***** Source data

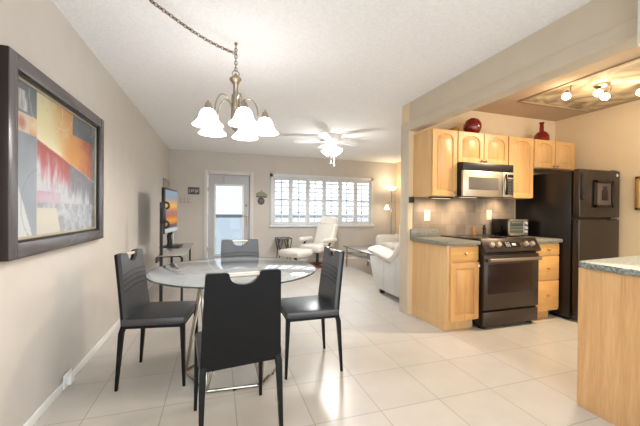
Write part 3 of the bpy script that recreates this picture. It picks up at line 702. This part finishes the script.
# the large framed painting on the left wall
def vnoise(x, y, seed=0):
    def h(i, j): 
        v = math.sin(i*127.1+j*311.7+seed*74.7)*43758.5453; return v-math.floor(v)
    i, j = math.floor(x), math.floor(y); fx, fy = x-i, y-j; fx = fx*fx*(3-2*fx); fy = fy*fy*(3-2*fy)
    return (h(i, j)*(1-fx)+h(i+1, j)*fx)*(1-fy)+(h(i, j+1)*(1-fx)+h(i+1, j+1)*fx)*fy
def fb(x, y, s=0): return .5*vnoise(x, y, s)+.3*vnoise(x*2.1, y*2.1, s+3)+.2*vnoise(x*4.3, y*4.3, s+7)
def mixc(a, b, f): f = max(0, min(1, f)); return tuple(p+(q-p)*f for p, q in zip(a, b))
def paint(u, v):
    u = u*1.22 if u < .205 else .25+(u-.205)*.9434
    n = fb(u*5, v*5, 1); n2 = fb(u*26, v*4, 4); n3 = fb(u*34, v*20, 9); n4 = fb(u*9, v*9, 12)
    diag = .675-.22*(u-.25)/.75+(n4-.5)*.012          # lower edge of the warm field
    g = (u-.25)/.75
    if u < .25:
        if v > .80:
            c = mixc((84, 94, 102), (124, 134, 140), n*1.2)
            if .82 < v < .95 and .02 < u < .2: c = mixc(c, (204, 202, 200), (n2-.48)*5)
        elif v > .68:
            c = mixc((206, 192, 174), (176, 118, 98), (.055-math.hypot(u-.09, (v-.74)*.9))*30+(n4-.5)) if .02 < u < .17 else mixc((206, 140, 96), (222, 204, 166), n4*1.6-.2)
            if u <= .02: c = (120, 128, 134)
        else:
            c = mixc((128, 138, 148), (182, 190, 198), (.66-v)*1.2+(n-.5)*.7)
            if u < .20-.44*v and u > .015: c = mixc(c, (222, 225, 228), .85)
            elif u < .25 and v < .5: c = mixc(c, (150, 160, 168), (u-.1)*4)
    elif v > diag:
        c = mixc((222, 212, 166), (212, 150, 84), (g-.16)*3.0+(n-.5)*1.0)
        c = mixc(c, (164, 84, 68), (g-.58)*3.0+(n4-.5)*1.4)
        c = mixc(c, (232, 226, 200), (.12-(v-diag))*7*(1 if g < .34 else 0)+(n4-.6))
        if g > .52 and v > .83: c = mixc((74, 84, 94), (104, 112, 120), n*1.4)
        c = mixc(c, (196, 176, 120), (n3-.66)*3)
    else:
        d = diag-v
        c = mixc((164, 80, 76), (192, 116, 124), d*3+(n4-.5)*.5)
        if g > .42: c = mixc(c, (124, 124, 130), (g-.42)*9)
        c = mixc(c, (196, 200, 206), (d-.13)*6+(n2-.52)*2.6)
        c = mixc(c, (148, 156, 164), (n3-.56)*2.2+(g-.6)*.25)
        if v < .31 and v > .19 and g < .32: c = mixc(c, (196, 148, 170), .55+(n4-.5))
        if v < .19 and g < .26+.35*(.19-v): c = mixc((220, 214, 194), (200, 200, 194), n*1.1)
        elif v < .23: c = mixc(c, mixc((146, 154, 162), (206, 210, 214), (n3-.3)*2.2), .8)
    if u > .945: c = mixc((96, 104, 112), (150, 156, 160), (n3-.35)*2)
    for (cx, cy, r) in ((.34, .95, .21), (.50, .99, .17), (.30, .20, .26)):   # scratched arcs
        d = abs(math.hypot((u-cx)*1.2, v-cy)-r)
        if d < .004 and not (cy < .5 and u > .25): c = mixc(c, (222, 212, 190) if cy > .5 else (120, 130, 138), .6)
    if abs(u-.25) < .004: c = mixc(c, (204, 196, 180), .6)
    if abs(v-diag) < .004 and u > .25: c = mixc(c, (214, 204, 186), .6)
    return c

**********

Problem
Each line of the material must be retyped exactly, except that images are omitted.

Response to this exercise
Write part 3 of the bpy script that recreates this picture. It picks up at line 702. This part finishes the script.
# the large framed painting on the left wall
def vnoise(x, y, seed=0):
    def h(i, j): 
        v = math.sin(i*127.1+j*311.7+seed*74.7)*43758.5453; return v-math.floor(v)
    i, j = math.floor(x), math.floor(y); fx, fy = x-i, y-j; fx = fx*fx*(3-2*fx); fy = fy*fy*(3-2*fy)
    return (h(i, j)*(1-fx)+h(i+1, j)*fx)*(1-fy)+(h(i, j+1)*(1-fx)+h(i+1, j+1)*fx)*fy
def fb(x, y, s=0): return .5*vnoise(x, y, s)+.3*vnoise(x*2.1, y*2.1, s+3)+.2*vnoise(x*4.3, y*4.3, s+7)
def mixc(a, b, f): f = max(0, min(1, f)); return tuple(p+(q-p)*f for p, q in zip(a, b))
def paint(u, v):
    u = u*1.22 if u < .205 else .25+(u-.205)*.9434
    n = fb(u*5, v*5, 1); n2 = fb(u*26, v*4, 4); n3 = fb(u*34, v*20, 9); n4 = fb(u*9, v*9, 12)
    diag = .675-.22*(u-.25)/.75+(n4-.5)*.012          # lower edge of the warm field
    g = (u-.25)/.75
    if u < .25:
        if v > .80:
            c = mixc((84, 94, 102), (124, 134, 140), n*1.2)
            if .82 < v < .95 and .02 < u < .2: c = mixc(c, (204, 202, 200), (n2-.48)*5)
        elif v > .68:
            c = mixc((206, 192, 174), (176, 118, 98), (.055-math.hypot(u-.09, (v-.74)*.9))*30+(n4-.5)) if .02 < u < .17 else mixc((206, 140, 96), (222, 204, 166), n4*1.6-.2)
            if u <= .02: c = (120, 128, 134)
        else:
            c = mixc((128, 138, 148), (182, 190, 198), (.66-v)*1.2+(n-.5)*.7)
            if u < .20-.44*v and u > .015: c = mixc(c, (222, 225, 228), .85)
            elif u < .25 and v < .5: c = mixc(c, (150, 160, 168), (u-.1)*4)
    elif v > diag:
        c = mixc((222, 212, 166), (212, 150, 84), (g-.16)*3.0+(n-.5)*1.0)
        c = mixc(c, (164, 84, 68), (g-.58)*3.0+(n4-.5)*1.4)
        c = mixc(c, (232, 226, 200), (.12-(v-diag))*7*(1 if g < .34 else 0)+(n4-.6))
        if g > .52 and v > .83: c = mixc((74, 84, 94), (104, 112, 120), n*1.4)
        c = mixc(c, (196, 176, 120), (n3-.66)*3)
    else:
        d = diag-v
        c = mixc((164, 80, 76), (192, 116, 124), d*3+(n4-.5)*.5)
        if g > .42: c = mixc(c, (124, 124, 130), (g-.42)*9)
        c = mixc(c, (196, 200, 206), (d-.13)*6+(n2-.52)*2.6)
        c = mixc(c, (148, 156, 164), (n3-.56)*2.2+(g-.6)*.25)
        if v < .31 and v > .19 and g < .32: c = mixc(c, (196, 148, 170), .55+(n4-.5))
        if v < .19 and g < .26+.35*(.19-v): c = mixc((220, 214, 194), (200, 200, 194), n*1.1)
        elif v < .23: c = mixc(c, mixc((146, 154, 162), (206, 210, 214), (n3-.3)*2.2), .8)
    if u > .945: c = mixc((96, 104, 112), (150, 156, 160), (n3-.35)*2)
    for (cx, cy, r) in ((.34, .95, .21), (.50, .99, .17), (.30, .20, .26)):   # scratched arcs
        d = abs(math.hypot((u-cx)*1.2, v-cy)-r)
        if d < .004 and not (cy < .5 and u > .25): c = mixc(c, (222, 212, 190) if cy > .5 else (120, 130, 138), .6)
    if abs(u-.25) < .004: c = mixc(c, (204, 196, 180), .6)
    if abs(v-diag) < .004 and u > .25: c = mixc(c, (214, 204, 186), .6)
    return c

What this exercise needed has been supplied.